Что же до надеющихся. То при всех их различиях. Главное, что их объединяет - это увлеченность своей безумной надеждой. Захваченный своей идеей интеллектуал, охочий до земли крестьянин, спекулянт-нувориш, расчетливый коммерсант или промышленник. Заводской рабочий или знатный аристократ - все они небрежно обращаются с настоящим и при необходимости готовы принести его в жертву, создав взамен новый мир. Тем самым революции могут осуществляться как привилегированными, так и непривилегированными. "Движение огораживания" в Англии в XVI - XVII столетиях было революцией богатых. Сукноткачество было на подъеме и скотоводство стало прибыльнее земледелия.

Землевладельцы сгоняли арендаторов со своих участков, огораживали общинные земли и тем произвели глубокие изменения в социальном и экономическом устройстве страны. "Лорды и знать ниспровергали общественный порядок, разрушали старинные устои и обычаи; иногда при помощи насилия, чаще - путем давления и угроз"7. Вторая революция богачей в Англии произошла в конце XVIII - начале XIX века: промышленная революция. Захватывающие перспективы. Сулимые механизацией, разожгли воображение фабрикантов и коммерсантов. Они начали революцию "не менее радикальную, нежели та, что когда-либо распаляла воображение фанатиков"8, и за сравнительно короткий срок эти респектабельные и богобоязненные граждане изменили облик Англии до неузнаваемости.

Когда же надежды и мечты вырвутся на улицы, боязливым лучше запереть двери, захлопнуть окна и быть тише воды, пока волна гнева не схлынет. Ибо часто существует чудовищное несоответствие между мечтами - такими благородными и чистыми - и теми действиями, которые они влекут. Как если бы увитым плющом девам и юношам в веночках выпало возвестить о пришествии четырех всадников Апокалипсиса.

6

Чтобы люди отважились на радикальное предприятие, они должны по меньшей мере быть не удовлетворены существующим порядком вещей; они должны верить, что обладая всесильной доктриной, имея непогрешимого лидера или некую новую технику, они получили доступ к источнику неодолимой силы.
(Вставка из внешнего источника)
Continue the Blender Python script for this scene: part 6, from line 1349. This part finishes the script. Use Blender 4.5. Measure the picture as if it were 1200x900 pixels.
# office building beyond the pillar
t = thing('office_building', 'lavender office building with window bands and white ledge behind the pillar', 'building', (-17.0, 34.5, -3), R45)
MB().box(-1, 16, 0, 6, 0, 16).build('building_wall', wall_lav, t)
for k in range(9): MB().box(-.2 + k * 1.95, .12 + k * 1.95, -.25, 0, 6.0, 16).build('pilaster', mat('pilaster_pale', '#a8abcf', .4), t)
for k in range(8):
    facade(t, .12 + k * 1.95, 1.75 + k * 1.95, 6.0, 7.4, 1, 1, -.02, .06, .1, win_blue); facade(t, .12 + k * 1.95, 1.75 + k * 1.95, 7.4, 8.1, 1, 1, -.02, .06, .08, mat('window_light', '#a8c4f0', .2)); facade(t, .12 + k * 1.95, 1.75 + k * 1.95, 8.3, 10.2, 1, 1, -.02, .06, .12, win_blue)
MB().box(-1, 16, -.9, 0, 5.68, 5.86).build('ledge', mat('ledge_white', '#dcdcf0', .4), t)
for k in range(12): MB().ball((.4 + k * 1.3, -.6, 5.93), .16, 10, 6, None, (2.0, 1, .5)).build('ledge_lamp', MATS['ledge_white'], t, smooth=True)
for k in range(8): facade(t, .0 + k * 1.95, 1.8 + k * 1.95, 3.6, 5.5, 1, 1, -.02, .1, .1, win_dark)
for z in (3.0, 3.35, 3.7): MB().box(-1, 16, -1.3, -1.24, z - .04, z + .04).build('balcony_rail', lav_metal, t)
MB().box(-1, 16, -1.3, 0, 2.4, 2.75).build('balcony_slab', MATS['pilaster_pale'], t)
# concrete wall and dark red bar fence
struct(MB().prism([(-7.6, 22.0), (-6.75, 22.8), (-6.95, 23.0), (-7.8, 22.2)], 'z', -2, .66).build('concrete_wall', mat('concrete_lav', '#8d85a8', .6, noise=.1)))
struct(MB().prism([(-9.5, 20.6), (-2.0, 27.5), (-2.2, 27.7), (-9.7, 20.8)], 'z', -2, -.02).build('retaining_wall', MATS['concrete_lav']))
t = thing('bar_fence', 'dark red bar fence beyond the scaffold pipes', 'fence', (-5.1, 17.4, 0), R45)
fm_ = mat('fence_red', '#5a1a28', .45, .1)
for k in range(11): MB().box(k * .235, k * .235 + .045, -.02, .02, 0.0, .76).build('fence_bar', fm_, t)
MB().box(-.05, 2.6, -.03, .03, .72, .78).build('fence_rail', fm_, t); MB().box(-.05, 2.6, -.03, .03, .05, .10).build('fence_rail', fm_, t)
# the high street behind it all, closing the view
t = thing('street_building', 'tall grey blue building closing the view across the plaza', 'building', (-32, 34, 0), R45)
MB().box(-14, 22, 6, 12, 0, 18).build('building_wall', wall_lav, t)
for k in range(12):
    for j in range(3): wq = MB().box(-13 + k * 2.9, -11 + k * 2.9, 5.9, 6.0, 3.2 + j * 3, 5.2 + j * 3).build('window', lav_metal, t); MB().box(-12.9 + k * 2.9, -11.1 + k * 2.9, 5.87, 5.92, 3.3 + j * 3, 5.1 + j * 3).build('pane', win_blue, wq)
Они также должны быть непоколебимы относительно перспектив и возможностей будущего. Наконец, они должны пребывать в полном неведении относительно трудностей, связанных с их начинанием. Наличие опыта - лишь помеха. Люди, начинавшие Французскую революцию, совершенно не имели политического опыта. То же справедливо в отношении большевиков, нацистов, азиатских революционеров. Опытные люди с практической хваткой приходят в движение, когда т0о обретает все обаяние респектабельности. Не исключено, что именно политический опыт англичанина делает его столь невосприимчивым к чарам массовых движений.